The old chestnut about writing what you know might seem inapplicable to genres featuring zombies or superheroes, but comics creator Tim Seeley has found success by pairing his soaring imagination with a grounded reality. Two of his most acclaimed creations, Revival and Local Man, are fantastical series set in small Wisconsin towns. The 47-year-old writer-artist lives in Portage Park but hails from Ringle, a village of 1,700 in the center of the Dairy State. There he grew up on a diet of Marvel and Archie comics, plus his dad’s VHS collection of B movies. “Anything with boobs, laser guns, and swords, I saw it when I was a kid,” he says.

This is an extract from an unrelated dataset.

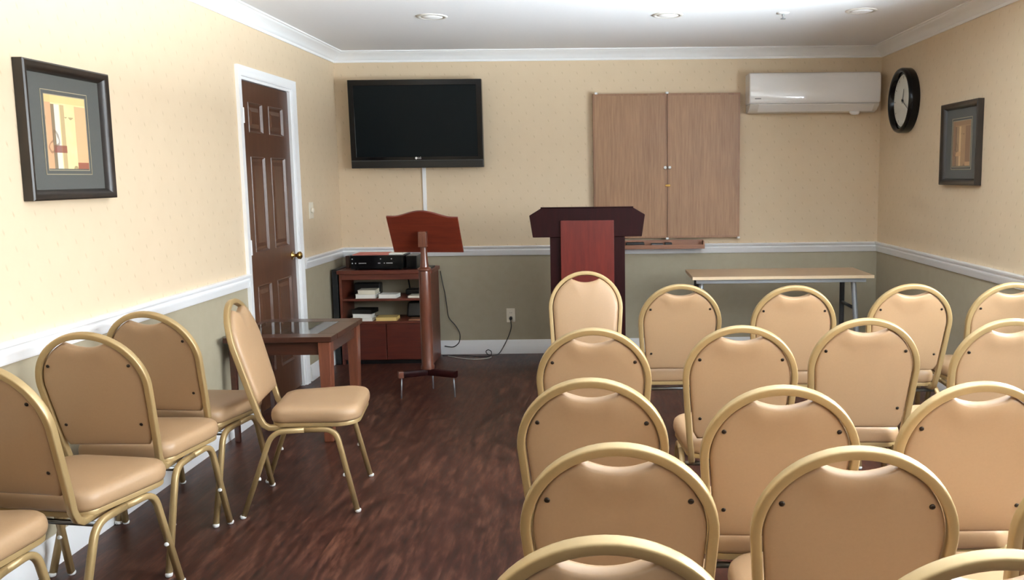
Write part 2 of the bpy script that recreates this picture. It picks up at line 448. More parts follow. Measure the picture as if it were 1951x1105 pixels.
# ------------------------------------------------------------------ banquet chairs
def hoop_y(z): return 0.087 - 0.27 * (z - 0.40)
def hoop_pts(half=0.1945, top=0.9195):
    # u (lateral), z, along the raked back plane
    r = half; zc = top - r * 0.98; L = []
    for k in range(0, 7):
        t = k / 7; L.append((0.170 + (r - 0.170) * (t ** .8), 0.43 + (zc - 0.43) * t))
    for k in range(0, 33):
        th = math.pi * k / 32; L.append((r * math.cos(th), zc + r * 0.98 * math.sin(th)))
    for k in range(6, -1, -1):
        t = k / 7; L.append((-(0.170 + (r - 0.170) * (t ** .8)), 0.43 + (zc - 0.43) * t))
    return L
def seat_outline(n=9):
    P = []
    def arc(cx, cy, r, a0, a1):
        for k in range(n + 1):
            a = R(a0 + (a1 - a0) * k / n); P.append((cx + r * math.cos(a), cy + r * math.sin(a)))
    arc(0.222 - .09, 0.507 - .09, .09, 0, 90)
    arc(-0.222 + .09, 0.507 - .09, .09, 90, 180)
    arc(-0.190 + .06, 0.122 + .06, .06, 180, 270)
    arc(0.190 - .06, 0.122 + .06, .06, 270, 360)
    # densify long sides
    out = []
    for i, p in enumerate(P):
        q = P[(i + 1) % len(P)]; d = math.hypot(q[0] - p[0], q[1] - p[1]); m = max(1, int(d / .04))
        for k in range(m): out.append((p[0] + (q[0] - p[0]) * k / m, p[1] + (q[1] - p[1]) * k / m))
    return out

def make_chair(label):
    t = thing('banquet_chair', label, 'chair', group='banquet chairs with round gold backs')
    hp = [(u, hoop_y(z), z) for u, z in hoop_pts()]
    low = lambda s: [(s * 0.150, 0.40, 0.384), (s * 0.162, 0.16, 0.380), (s * 0.167, 0.118, 0.383), (s * 0.169, 0.096, 0.397)]
    path = low(1) + hp + low(-1)[::-1]
    nrm = Vector((0, 1, 0.27)).normalized()
    bmf = tube(B(), path, 0.0115, 0.0125, seg=24, power=5.0, up=nrm)
    obj('back_frame', bmf, M['gold'], t, smooth=True)
    # upholstered back
    r_in = 0.1945 - 0.0115 - 0.002; zc = 0.9195 - 0.1945 * .98; O = []
    O.append((0.150, 0.486))
    for k in range(1, 9):
        tt = k / 9; O.append((0.1545 + (r_in - 0.1545) * (((0.486 - .43) + (zc - .486) * tt) / (zc - .43)) ** .8, 0.486 + (zc - 0.486) * tt))
    a_end = math.acos(0.078 / r_in)
    for k in range(0, 15):
        a = a_end * k / 14; O.append((r_in * math.cos(a), zc + r_in * 0.98 * math.sin(a)))
    zt = zc + r_in * .98 * math.sin(a_end)
    for k in range(1, 12):
        u = 0.078 * (1 - 2 * k / 12); O.append((u, zt - 0.020 * (1 - (u / 0.078) ** 2)))
    for k in range(14, -1, -1):
        a = a_end * k / 14; O.append((-r_in * math.cos(a), zc + r_in * 0.98 * math.sin(a)))
    for k in range(8, 0, -1):
        tt = k / 9; O.append((-(0.1545 + (r_in - 0.1545) * (((0.486 - .43) + (zc - .486) * tt) / (zc - .43)) ** .8), 0.486 + (zc - 0.486) * tt))
    O.append((-0.150, 0.486))
    for k in range(1, 8): O.append((-0.150 + 0.300 * k / 8, 0.486))
    def fb(u, v, w):
        # soft puckers beside the hand hole and a shallow pull line towards the screws
        pk = 0.0
        for su in (-0.06, 0.06):
            pk += 0.005 * math.exp(-((u - su) ** 2 / 0.0009 + (v - (zt - .035)) ** 2 / 0.0008))
        pk += 0.004 * math.exp(-(u ** 2 / 0.002 + (v - (zt - .045)) ** 2 / 0.0006))
        ww = w - (pk if w < 0 else -pk)
        return (u, hoop_y(v) + ww * nrm.y, v + ww * nrm.z)
    rg = [(0.0, -.0075), (0.15, -.0076), (.35, -.0078), (.55, -.008), (.72, -.008), (.84, -.0078), (.91, -.0074), (.955, -.0066), (.98, -.0052), (.995, -.001), (1.0, .004), (.996, .012), (.975, .019), (.93, .0245), (.85, .028), (.7, .031), (.5, .033), (.25, .0345)]
    rg = rg[1:]
    bk = obj('backrest', pillow(B(), O, fb, rg), M['vinyl'], t, smooth=True)
    for u, z in ((-.146, .806), (.146, .806), (-.140, .573), (.140, .573)):
        c = Vector(fb(u, z, -.0078))
        obj('screw', lathe(B(), [(0.0062, -.004), (0.0062, .0012), (0.004, .0028), (0.001, .003)], 10, AX(-nrm, c)), M['screw'], bk, smooth=True)
    # seat
    so = seat_outline()
    obj('seat_pan', pillow(B(), so, lambda u, v, w: (u, v, w), [(.90, .386), (.955, .386), (.97, .388), (.972, .400), (.965, .4045), (.90, .405)]), M['gold'], t, smooth='auto')
    rs = [(.90, .4045), (.95, .4045), (.985, .408), (1.0, .418), (1.006, .430), (1.0, .444), (.983, .455), (.95, .463), (.89, .468), (.78, .4715), (.6, .474), (.35, .4755), (.15, .476)]
    obj('seat', pillow(B(), so, lambda u, v, w: (u, v, w), rs), M['vinyl'], t, smooth=True)
    # legs: each side is one bent tube, split at mid rail
    for s in (-1, 1):
        for rear in (True, False):
            if rear: pts = [(s * .219, .006, .012), (s * .200, .135, .372), (s * .197, .27, .374)]
            else: pts = [(s * .226, .482, .012), (s * .203, .402, .374), (s * .197, .27, .374)]
            pts = smooth_path(pts, .055, 8)
            lg = obj('leg', tube(B(), pts, .0115, .0115, seg=12, power=3.6, up=(1, 0, 0)), M['gold'], t, smooth=True)
            fx, fy = (s * .220, 0.002) if rear else (s * .2265, .486)
            obj('foot_glide', lathe(B(), [(0.004, 0), (0.011, 0.001), (0.013, 0.005), (0.0135, 0.011), (0.012, 0.014)], 14, Matrix.Translation((fx, fy, 0))), M['nylon'], lg, smooth=True)
            p = Vector(pts[0]).lerp(Vector(pts[1]), .5); 
            obj('stacking_bumper', lathe(B(), [(0.0075, 0.009), (0.0075, 0.019), (0.004, 0.021)], 10, AX((0, 1 if rear else -1, 0.2), p)), M['nylon'], lg, smooth=True)
    obj('stretcher', tube(B(), [(-.199, .15, .362), (.199, .15, .362)], .009, .009), M['steel'], t, smooth=True)
    obj('stretcher', tube(B(), [(-.199, .37, .366), (.199, .37, .366)], .009, .009), M['steel'], t, smooth=True)
    return t

# (x, y of the top of the back, turn, facing camera?, label)
CH = [
 (2.026, -2.235, math.pi, 'tan banquet chair in front of the podium, turned to face the viewpoint'),
 (2.498, -2.868, -0.004, 'front row tan chair standing just right of the podium'),
 (3.035, -2.961, -0.043, 'front row tan chair whose back overlaps the middle of the pale table'),
 (3.600, -2.957, -0.020, 'front row tan chair right of the pale table leg'),
 (4.085, -2.952, -0.010, 'rightmost front row tan chair, cut by right photo edge near the right wall'),
 (2.076, -4.042, -0.020, 'aisle side tan chair directly behind the chair that faces the viewpoint'),
 (2.599, -4.028, -0.049, 'second row tan chair, next to the aisle chair'),
 (3.082, -3.905, -0.050, 'second row tan chair, third from the aisle'),
 (3.592, -3.951, 0.000, 'second row tan chair, rightmost and cut by right photo edge'),
 (2.072, -4.783, -0.069, 'third row tan chair beside the aisle, middle of the left column'),
 (2.558, -4.884, -0.050, 'third row tan chair, second from the aisle'),
 (3.068, -4.872, 0.000, 'third row tan chair at right, partly cut by right photo edge'),
 (2.130, -5.332, -0.060, 'fourth row tan chair beside the aisle, second nearest of its column'),
 (2.600, -5.372, -0.090, 'large fourth row tan chair with pale window gleam on its back'),
 (3.128, -5.380, -0.020, 'fourth row tan chair showing only a sliver at right photo edge'),
 (2.100, -5.772, -0.010, 'nearest tan chair beside the aisle, only its top arch showing'),
 (2.656, -5.836, -0.010, 'nearest tan chair at bottom right, only its top arch showing'),
 (0.271, -4.002, -0.031, 'tan chair along the left wall, second visible back from the left'),
 (0.243, -3.537, -0.105, 'tan chair along the left wall, foremost of its line, behind the sideways chair'),
 (0.249, -4.496, -0.170, 'tan chair along the left wall with its back cut by left photo edge'),
 (0.236, -5.010, 0.050, 'tan chair at bottom left corner, only its seat corner showing'),
]
def place(x, y, yaw, kind_label, proto=[None]):
    f = Vector((-math.sin(yaw), math.cos(yaw))); o = Vector((x, y)) + 0.056 * f
    if proto[0] is None:
        proto[0] = make_chair(kind_label); proto[0].location = (o.x, o.y, 0); proto[0].rotation_euler = (0, 0, yaw); return proto[0]
    return dup(proto[0], (o.x, o.y, 0), yaw, kind_label)
for c in CH: place(*c)
a = R(7.7); f_ = Vector((math.cos(a), math.sin(a))); top = Vector((0.5155, -3.197)) - 0.056 * f_
place(top.x, top.y, a - math.pi / 2, 'tan chair turned sideways into the aisle, whole side and four legs showing')

# ------------------------------------------------------------------ television
tv = thing('television', 'black flat screen television mounted high on end wall', 'television', (0.668, -0.02, 1.885))
tv_r = R(2.0)
def tvp(o): o.rotation_euler = (tv_r, 0, 0); o.location = (0, -0.075, 0); return o
w2, h2 = 0.527, 0.345
b = B(); fr = [(-w2, -h2), (w2, -h2), (w2, h2), (-w2, h2)]
inner = [(-w2 + .045, -h2 + .09), (w2 - .045, -h2 + .09), (w2 - .045, h2 - .045), (-w2 + .045, h2 - .045)]
for yy0, yy1 in ((-.03, .025),):
    F0 = [b.verts.new((x, yy0, z)) for x, z in fr]; F1 = [b.verts.new((x, yy1, z)) for x, z in fr]
    I0 = [b.verts.new((x, yy0, z)) for x, z in inner]; I1 = [b.verts.new((x, yy0 + .006, z)) for x, z in inner]
    for k in range(4):
        j = (k + 1) % 4
        b.faces.new((F0[k], F0[j], I0[j], I0[k])); b.faces.new((I0[k], I0[j], I1[j], I1[k])); b.faces.new((F0[k], F1[k], F1[j], F0[j]))
    b.faces.new(F1)
bez = tvp(obj('bezel', b, M['gloss'], tv, bevel=.004))
tvp(obj('screen', bx(-w2 + .045, w2 - .045, -.0245, -.02, -h2 + .09, h2 - .045), M['screen'], tv))
tvp(obj('speaker_bar', bx(-w2 + .002, w2 - .002, -.036, -.028, -h2 + .001, -h2 + .058), M['black'], tv, bevel=.003))
tvp(obj('speaker_gap', bx(-w2 + .004, w2 - .004, -.032, -.0295, -h2 + .058, -h2 + .062), M['alud'], tv))
lg = tvp(obj('logo', lathe(B(), [(0.0095, 0), (0.0095, .001)], 20, AX((0, -1, 0), (-.008, -.0302, -h2 + .077))), plain('logo white', srgb(225, 225, 225), .4), tv))
def text(body, size, mat, parent, loc, rot, name):
    cu = bpy.data.curves.new(name, 'FONT'); cu.body = body; cu.size = size; cu.extrude = 0.0004; cu.align_x = 'LEFT'; cu.align_y = 'CENTER'
    tmp = bpy.data.objects.new('tmp', cu); COL.objects.link(tmp); bpy.context.view_layer.update()
    me = bpy.data.meshes.new_from_object(tmp.evaluated_get(bpy.context.evaluated_depsgraph_get()))
    bpy.data.objects.remove(tmp); me.materials.clear(); me.materials.append(mat)
    o = bpy.data.objects.new(name, me); COL.objects.link(o); o.parent = parent; o.location = loc; o.rotation_euler = rot; return o
text('LG', .021, bpy.data.materials['logo white'], lg, (.006, -.0312, -h2 + .077), (R(90), 0, 0), 'lettering')
obj('wall_mount', bx(-.2, .2, -.055, 0.02, -.15, .15), M['black'], tv)
tag(obj('cable_cover', bx(.680, .710, -.014, 0, .9005, 1.56), M['white'], bevel=.003), 'white vertical cable cover strip below the television', 'cable cover')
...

Both titles mark milestones this fall. Created with Chicagoan Mike Norton, the Wausau-set Revival is a horror-mystery series about a detective who teams up with her undead sister to solve her murder amid a larger resurrection. It ended its well-received four-year run in 2017, but Image Comics will release a compendium of the series ahead of a TV adaptation set to premiere on Syfy next year. Meanwhile, a third collected volume from Seeley’s current Image title — Local Man, created with Tony Fleecs — will soon hit bookstores. That series follows a washed-up superhero’s bumpy return to his hometown.
Seeley’s critical praise — including a nomination for Local Man as best new series at this year’s Eisner Awards, the Pulitzers of comics — comes in part from his ability to imbue an outrageous sci-fi story with keenly observed real-life details. “I grew up in Wisconsin among union Democrats. When jobs disappeared, instead of getting mad at the corporations and politicians, they tended to get mad at city people and immigrants.” That became a through line of Local Man. “Using superhero tropes is just a metaphor to examine who becomes the villains.”
The Revival compendium comes out October 8, and the third volume of Local Man on November 26.